En attente du feu vert pour une deuxième saison, Frédérik D’Amours a dit que la courbe dramatique de la suite est prête. Québecor Contenu vient par ailleurs de présenter la première mouture au festival Séries Mania, ce qui pourrait faire voyager «Lac-Noir» vers de nouveaux publics.
Trois têtes pour un même loup

Trois têtes du même loup ont été fournies à temps pour répondre aux différents besoins du tournage.
La première est une tête animatronique pour les plans serrés (les oreilles et les yeux bougent, la gueule ouvre).

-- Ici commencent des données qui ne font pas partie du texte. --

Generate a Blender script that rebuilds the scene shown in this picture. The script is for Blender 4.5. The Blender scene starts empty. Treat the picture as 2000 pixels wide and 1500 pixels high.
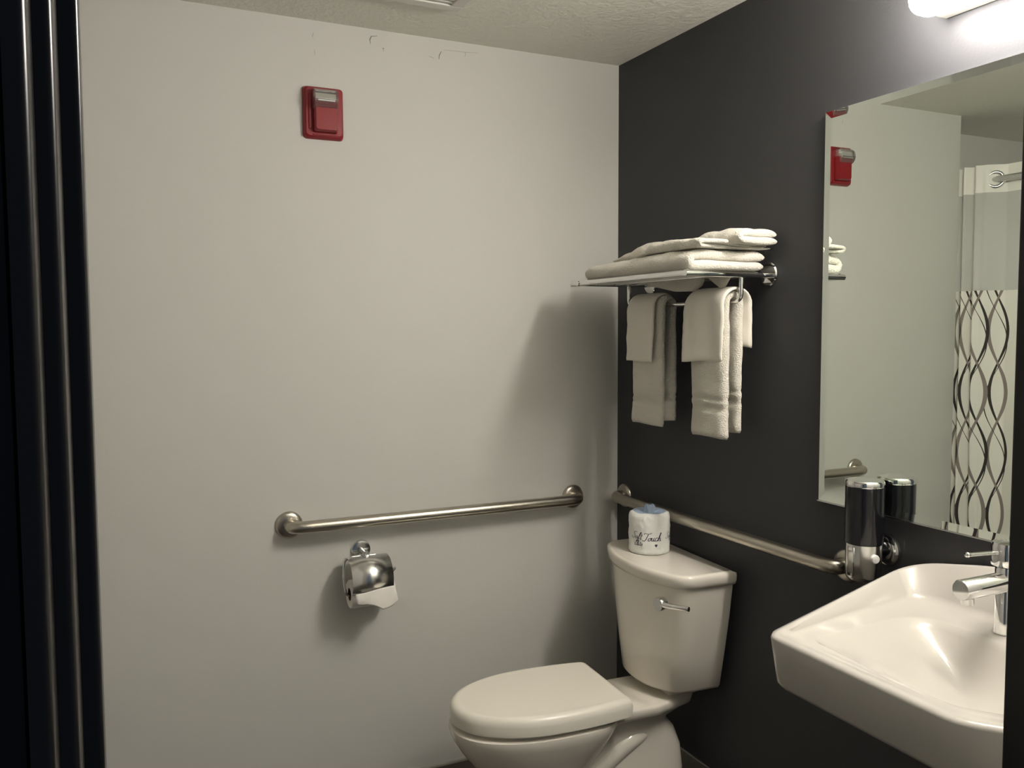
import bpy, bmesh, math, random
from mathutils import Vector, Matrix, noise
random.seed(7)
PI = math.pi
scene = bpy.context.scene
COL = scene.collection

# ------------------------------------------------------------------ camera
CAM = Vector((-1.7094, -2.6913, 1.4955))
yaw, pit, rol, FPX = 0.4431, -0.0644, -0.0045, 1676.44
Fw = Vector((math.sin(yaw)*math.cos(pit), math.cos(yaw)*math.cos(pit), math.sin(pit)))
Rt = Vector((math.cos(yaw), -math.sin(yaw), 0)); Up = Rt.cross(Fw)
R2 = Rt*math.cos(rol) + Up*math.sin(rol); U2 = -Rt*math.sin(rol) + Up*math.cos(rol)
cd = bpy.data.cameras.new('camera'); cam = bpy.data.objects.new('camera', cd); COL.objects.link(cam)
cam.matrix_world = Matrix(((R2.x, U2.x, -Fw.x, CAM.x), (R2.y, U2.y, -Fw.y, CAM.y), (R2.z, U2.z, -Fw.z, CAM.z), (0, 0, 0, 1)))
cd.sensor_width = 36; cd.lens = FPX*36/2000; cd.clip_start = 0.02
scene.camera = cam

# ------------------------------------------------------------------ world and exposure
w = bpy.data.worlds.new('world'); scene.world = w; w.use_nodes = True
bg = w.node_tree.nodes['Background']; bg.inputs[0].default_value = (0.62, 0.78, 1.0, 1); bg.inputs[1].default_value = 0.11
LAMP = 104.0
vs = scene.view_settings
vs.view_transform = 'Standard'; vs.look = 'None'; vs.exposure = 0.0; vs.gamma = 1.0; vs.use_curve_mapping = False

# ------------------------------------------------------------------ materials
MATS = {}
def mat(name, col, rough=0.5, metal=0.0, bump=None, spec=0.5, coat=0.0, trans=0.0, emit=None, ior=1.45, sheen=0.0, var=None):
    m = bpy.data.materials.new(name); m.use_nodes = True
    nt = m.node_tree; b = nt.nodes['Principled BSDF']
    b.inputs['Base Color'].default_value = (*col, 1); b.inputs['Roughness'].default_value = rough
    b.inputs['Metallic'].default_value = metal; b.inputs['Specular IOR Level'].default_value = spec
    b.inputs['Coat Weight'].default_value = coat; b.inputs['Transmission Weight'].default_value = trans
    b.inputs['IOR'].default_value = ior; b.inputs['Sheen Weight'].default_value = sheen
    if emit:
        b.inputs['Emission Color'].default_value = (*emit[0], 1); b.inputs['Emission Strength'].default_value = emit[1]
    if bump or var:
        tc = nt.nodes.new('ShaderNodeTexCoord')
    if bump:
        sc_, st, dist = bump[:3]
        n = nt.nodes.new('ShaderNodeTexNoise'); n.inputs['Scale'].default_value = sc_; n.inputs['Detail'].default_value = bump[3] if len(bump) > 3 else 3
        bp = nt.nodes.new('ShaderNodeBump'); bp.inputs['Strength'].default_value = st; bp.inputs['Distance'].default_value = dist
        nt.links.new(tc.outputs['Object'], n.inputs['Vector']); nt.links.new(n.outputs['Fac'], bp.inputs['Height'])
        nt.links.new(bp.outputs['Normal'], b.inputs['Normal'])
    if var:
        sc_, c2 = var
        n2 = nt.nodes.new('ShaderNodeTexNoise'); n2.inputs['Scale'].default_value = sc_; n2.inputs['Detail'].default_value = 4
        mx = nt.nodes.new('ShaderNodeMix'); mx.data_type = 'RGBA'
        mx.inputs[6].default_value = (*col, 1); mx.inputs[7].default_value = (*c2, 1)
        nt.links.new(tc.outputs['Object'], n2.inputs['Vector']); nt.links.new(n2.outputs['Fac'], mx.inputs[0]); nt.links.new(mx.outputs[2], b.inputs['Base Color'])
    MATS[name] = m
    return m
M = MATS
mat('light_wall_paint', (0.615, 0.605, 0.56), 0.6, bump=(170, 0.10, 0.002, 4), var=(1.1, (0.60, 0.60, 0.57)), spec=0.3)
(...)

La deuxième est une tête d’«attaque» pour les moments où le loup s’en prend à ses victimes (avec des dents en caoutchouc pour ne pas blesser les comédiens) et la troisième a une bouche fermée pour les plans larges ou de nuit.

Les têtes ont été transportées sur le plateau, à Wentworth-Nord, dans les Laurentides, alors que les équipes s’activaient depuis un moment à tourner les scènes de la série. Il a fallu s’ajuster sur place et les tournages se déroulaient souvent en plein bois, compliquant la donne.
Adrien Morot devait au départ se servir de vieux moules qu’il avait gardés pour Frédérik D’Amours, mais il dit avoir été «horrifié» de voir le travail qui avait été fait à une autre époque, qualifiant celui-ci de «terrible» et d'«embarrassant!»
Selon lui, il y avait un «manque de raffinement au niveau des traits et de la silhouette» et il a ajouté qu’il n’aurait «jamais osé réutiliser ces moules». Il est en revanche très fier du travail fait pour «Lac-Noir».